Spiritual Fitness unites Colorado National Guard members

2018 National Day of Prayer

Photo By Staff Sgt. Joseph Vonnida | Southeast Christian Church Lead Teaching Pastor Phil Vaughan (right) and Colorado… read more

The U.S. military places a high value on the rights of its Soldiers to observe their respective religion or to observe no religion at all. The first amendment of the U.S. Constitution provides for this free exercise of religion.

“The member’s heart, spirit, and soul are everything,” U.S. Army Chaplain (Maj.) David Nagel, full-time state unit support chaplain for the Colorado National Guard, said. “Everyone has a lens through which he or she views and interprets the world, whether that lens is a religious faith, a belief system, a world view, or general outlook on life … these help shape a person’s spiritual fitness.”

The National Day of Prayer is one opportunity to provide for the free exercise of religion. Former President Harry S. Truman established the National Day of Prayer. It is an annual observance on the first Thursday in May.
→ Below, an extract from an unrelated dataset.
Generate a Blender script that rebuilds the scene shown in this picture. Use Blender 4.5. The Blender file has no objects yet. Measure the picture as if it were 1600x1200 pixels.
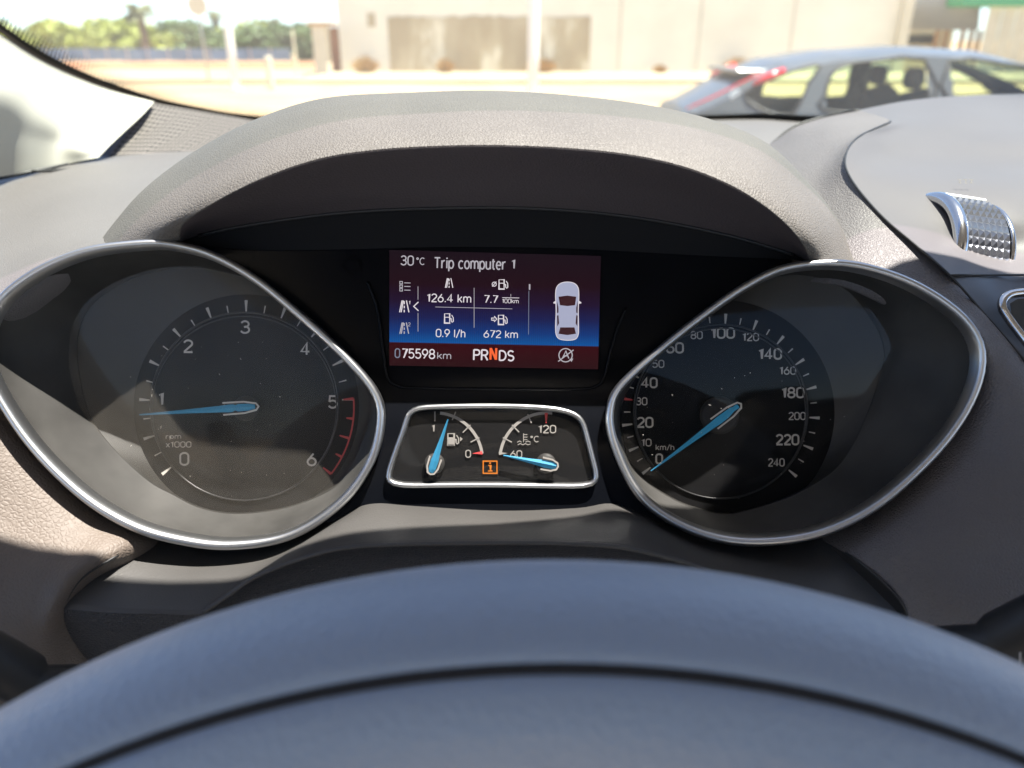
import bpy, bmesh, math, random
from mathutils import Vector, Matrix
R = math.radians
random.seed(7)
sc = bpy.context.scene
COL = sc.collection

# ------------------------------------------------------------------ camera
PITCH = R(24.23)
CAM = Vector((0, 0, 1.52))
FWD = Vector((0, math.cos(PITCH), -math.sin(PITCH)))
UPV = Vector((0, math.sin(PITCH), math.cos(PITCH)))
RGT = Vector((1, 0, 0))
cd = bpy.data.cameras.new('camera'); cam = bpy.data.objects.new('camera', cd); COL.objects.link(cam)
cam.location = CAM
cam.rotation_euler = (math.pi/2 - PITCH, 0, 0)
cd.sensor_width = 36; cd.lens = 27; cd.clip_start = 0.01; cd.clip_end = 2000
cd.dof.use_dof = True; cd.dof.focus_distance = 0.345; cd.dof.aperture_fstop = 8.0
sc.camera = cam

# ------------------------------------------------------------------ light
SUN = Vector((0.24, -0.02, 0.93)).normalized()
el = math.asin(SUN.z); az = math.atan2(SUN.x, SUN.y)
w = bpy.data.worlds.new('World'); sc.world = w; w.use_nodes = True
nt = w.node_tree; nt.nodes.clear()
sky = nt.nodes.new('ShaderNodeTexSky'); sky.sky_type = 'NISHITA'; sky.sun_disc = False
sky.sun_elevation = el; sky.sun_rotation = az; sky.air_density = 0.6; sky.dust_density = .4; sky.ozone_density = 3.0
bg = nt.nodes.new('ShaderNodeBackground'); bg.inputs['Strength'].default_value = 0.078
ow = nt.nodes.new('ShaderNodeOutputWorld')
nt.links.new(sky.outputs[0], bg.inputs[0]); nt.links.new(bg.outputs[0], ow.inputs[0])
sd = bpy.data.lights.new('sun', 'SUN'); so = bpy.data.objects.new('sun', sd); COL.objects.link(so)
sd.energy = 4.6; sd.angle = R(0.53); sd.color = (1.0, 0.95, 0.87)
so.rotation_euler = SUN.to_track_quat('Z', 'Y').to_euler()
sc.view_settings.view_transform = 'Standard'; sc.view_settings.look = 'None'
EXPO = 2.12
sc.view_settings.exposure = EXPO; sc.view_settings.gamma = 1
try: sc.view_settings.use_curve_mapping = False
except Exception: pass
sc.render.engine = 'CYCLES'
sc.cycles.max_bounces = 10; sc.cycles.transparent_max_bounces = 16
sc.cycles.diffuse_bounces = 5; sc.cycles.glossy_bounces = 4
sc.cycles.sample_clamp_indirect = 4
EM = 2 ** (-EXPO)

# ------------------------------------------------------------------ placement maths
def at(px, py, d):
    return CAM + d * (FWD + (px-800)/1200*RGT + (600-py)/1200*UPV)
def ray(px, py): return FWD + (px-800)/1200*RGT + (600-py)/1200*UPV
def vp(px, py, Y):
    r = ray(px, py); return CAM + r * (Y / r.y)
def gp(px, py, z=0):
    r = ray(px, py); return CAM + r * ((z-CAM.z)/r.z)
def depth_of(p): return (Vector(p)-CAM).dot(FWD)

# ------------------------------------------------------------------ materials
def nmat(name):
    m = bpy.data.materials.new(name); m.use_nodes = True
    n = m.node_tree.nodes; b = n['Principled BSDF']; return m, m.node_tree, b
def mat(name, col, rough=.6, metal=0, spec=.5, var=.0, vscale=20, bump=None, bscale=300, bdist=.0003, kind='noise', coat=0, sheen=0, rvar=0):
    m, t, b = nmat(name); N = t.nodes; L = t.links
    b.inputs['Roughness'].default_value = rough; b.inputs['Metallic'].default_value = metal
    b.inputs['Specular IOR Level'].default_value = spec
    b.inputs['Base Color'].default_value = (*col, 1)
    if coat: b.inputs['Coat Weight'].default_value = coat; b.inputs['Coat Roughness'].default_value = .08
    if sheen: b.inputs['Sheen Weight'].default_value = sheen
    tc = N.new('ShaderNodeTexCoord')
    if var:
        no = N.new('ShaderNodeTexNoise'); no.inputs['Scale'].default_value = vscale; no.inputs['Detail'].default_value = 6
        L.new(tc.outputs['Object'], no.inputs['Vector'])
        mr = N.new('ShaderNodeMapRange'); mr.inputs['From Min'].default_value = .3; mr.inputs['From Max'].default_value = .7
        mr.inputs['To Min'].default_value = 1-var; mr.inputs['To Max'].default_value = 1+var
        L.new(no.outputs['Fac'], mr.inputs['Value'])
        mx = N.new('ShaderNodeVectorMath'); mx.operation = 'SCALE'; mx.inputs[0].default_value = col
        L.new(mr.outputs[0], mx.inputs['Scale']); L.new(mx.outputs[0], b.inputs['Base Color'])
    if rvar:
        no2 = N.new('ShaderNodeTexNoise'); no2.inputs['Scale'].default_value = vscale*1.7; no2.inputs['Detail'].default_value = 8
        L.new(tc.outputs['Object'], no2.inputs['Vector'])
        m2 = N.new('ShaderNodeMapRange'); m2.inputs['From Min'].default_value = .35; m2.inputs['From Max'].default_value = .7
        m2.inputs['To Min'].default_value = rough; m2.inputs['To Max'].default_value = rough+rvar
        L.new(no2.outputs['Fac'], m2.inputs['Value']); L.new(m2.outputs[0], b.inputs['Roughness'])
    if bump:
        bp = N.new('ShaderNodeBump'); bp.inputs['Strength'].default_value = bump; bp.inputs['Distance'].default_value = bdist
        if kind == 'leather':
            nz = N.new('ShaderNodeTexNoise'); nz.inputs['Scale'].default_value = bscale*.5; nz.inputs['Detail'].default_value = 3
            L.new(tc.outputs['Object'], nz.inputs['Vector'])
            ad = N.new('ShaderNodeVectorMath'); ad.operation = 'MULTIPLY_ADD'
            ad.inputs[1].default_value = (1.2/bscale,)*3
            L.new(nz.outputs['Color'], ad.inputs[0]); L.new(tc.outputs['Object'], ad.inputs[2])
            vo = N.new('ShaderNodeTexVoronoi'); vo.feature = 'DISTANCE_TO_EDGE'; vo.inputs['Scale'].default_value = bscale
            L.new(ad.outputs[0], vo.inputs['Vector'])
            mp = N.new('ShaderNodeMapRange'); mp.inputs['From Max'].default_value = .28; mp.interpolation_type = 'SMOOTHSTEP'
            L.new(vo.outputs['Distance'], mp.inputs['Value']); src = mp.outputs[0]
        else:
            nz = N.new('ShaderNodeTexNoise'); nz.inputs['Scale'].default_value = bscale; nz.inputs['Detail'].default_value = 4
            L.new(tc.outputs['Object'], nz.inputs['Vector']); src = nz.outputs['Fac']
        L.new(src, bp.inputs['Height']); L.new(bp.outputs[0], b.inputs['Normal'])
    return m
def emis(name, col, s=1.0):
    m, t, b = nmat(name); b.inputs['Base Color'].default_value = (.005, .005, .005, 1)
    b.inputs['Emission Color'].default_value = (*col, 1); b.inputs['Emission Strength'].default_value = s*EM
    b.inputs['Roughness'].default_value = .3; return m
def glassm(name, tint, dust=.0, dustcol=(.8, .75, .68), refl=1.0, scale=30, trans=False, lo=.45, hi=.75, rough=.0):
    m = bpy.data.materials.new(name); m.use_nodes = True; t = m.node_tree; N = t.nodes; L = t.links; N.clear()
    o = N.new('ShaderNodeOutputMaterial'); tr = N.new('ShaderNodeBsdfTransparent'); tr.inputs[0].default_value = (*tint, 1)
    gl = N.new('ShaderNodeBsdfGlossy'); gl.inputs['Roughness'].default_value = rough
    fr = N.new('ShaderNodeFresnel'); fr.inputs['IOR'].default_value = 1.45
    mu = N.new('ShaderNodeMath'); mu.operation = 'MULTIPLY'; mu.inputs[1].default_value = refl
    L.new(fr.outputs[0], mu.inputs[0])
    mx = N.new('ShaderNodeMixShader'); L.new(mu.outputs[0], mx.inputs[0]); L.new(tr.outputs[0], mx.inputs[1]); L.new(gl.outputs[0], mx.inputs[2])
    last = mx
    if dust:
        df = N.new('ShaderNodeBsdfTranslucent' if trans else 'ShaderNodeBsdfDiffuse'); df.inputs[0].default_value = (*dustcol, 1)
        tc = N.new('ShaderNodeTexCoord'); no = N.new('ShaderNodeTexNoise'); no.inputs['Scale'].default_value = scale; no.inputs['Detail'].default_value = 10
        no.inputs['Roughness'].default_value = .65
        L.new(tc.outputs['Object'], no.inputs['Vector'])
        mr = N.new('ShaderNodeMapRange'); mr.inputs['From Min'].default_value = lo-.15; mr.inputs['From Max'].default_value = hi
        mr.inputs['To Min'].default_value = dust*.6; mr.inputs['To Max'].default_value = dust*1.4
        L.new(no.outputs['Fac'], mr.inputs['Value'])
        m2 = N.new('ShaderNodeMixShader'); L.new(mr.outputs[0], m2.inputs[0]); L.new(mx.outputs[0], m2.inputs[1]); L.new(df.outputs[0], m2.inputs[2]); last = m2
    L.new(last.outputs[0], o.inputs[0]); return m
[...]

The National Day of Prayer is non-partisan, endorses neither religion nor service and does not advertise any religious events.

“Events like National Day of Prayer remind us of our need for God’s strength, bring us together as a family, instill community and a greater sense of belonging to our military members,” Nagel said. “General Marshall once said, ‘unless the soldier’s soul sustains them, they cannot be relied on and will fail them self, their commander, and their country, in the end. It is not enough to fight. It is the spirit that wins the victory.”

Commanders may host unit-level or installation-level observances, and it is the job of chaplains to advise commanders on appropriate ways to conduct these observances. National Guard chaplains can also host these observances for the National Day of Prayer and other spiritual development opportunities.

For the 2018 National Day of Prayer observance, Nagel and his chaplain support team hosted the third annual National Day of Prayer Breakfast at Joint Forces Headquarters, Centennial, Colorado. Pastor Phil Vaughan, lead teaching pastor, Southeast Christian Church, Centennial, Colorado spoke at this year’s spiritual fitness event, by invitation of the ministry team. His message was about looking outside of yourself.

“We are all part of a larger whole; in one sense, the Colorado National Guard family. As people, we don’t all necessarily believe the same things, but we do care about each other,” Nagel said. “As CONG members we have a deep sense of belief in what we’re doing and the love for our brothers and sisters, in other words, our support networks and communities.”

Nagel said that, in the National Guard, more so than active duty, access to unit members can be difficult due to geographical dispersion and training dates spread- across the calendar. This challenges unit ministry teams to overcome this constraint to increase their plan’s effectiveness.

Ministry teams prepare annual commander master religious plans, which outline how to conduct ministry throughout the year. Units may use a message board or newsletters to communicate the plan; and unit ministry teams circulate, on training dates, throughout a command to accommodate their members’ training schedules and locations.

“We try to build a community that identifies with military values and citizenship of Colorado,” CONG Trauma Support and Master Religious Affairs Non-commissioned Officer U.S. Army Master Sgt. Keith Byers said.

Spirituality is one of the Five Dimensions of Strength under the umbrella of the Army Comprehensive Soldier and Family Fitness Program. This key component helps members focus their core beliefs to understand and find their identity, purpose, and sense of connection.

“Spirituality is unique to each individual and how they choose to express it will take on many different forms,” Nagel said. “Once your identity and purpose are refined, you are more able to weather any storm life throws your direction.”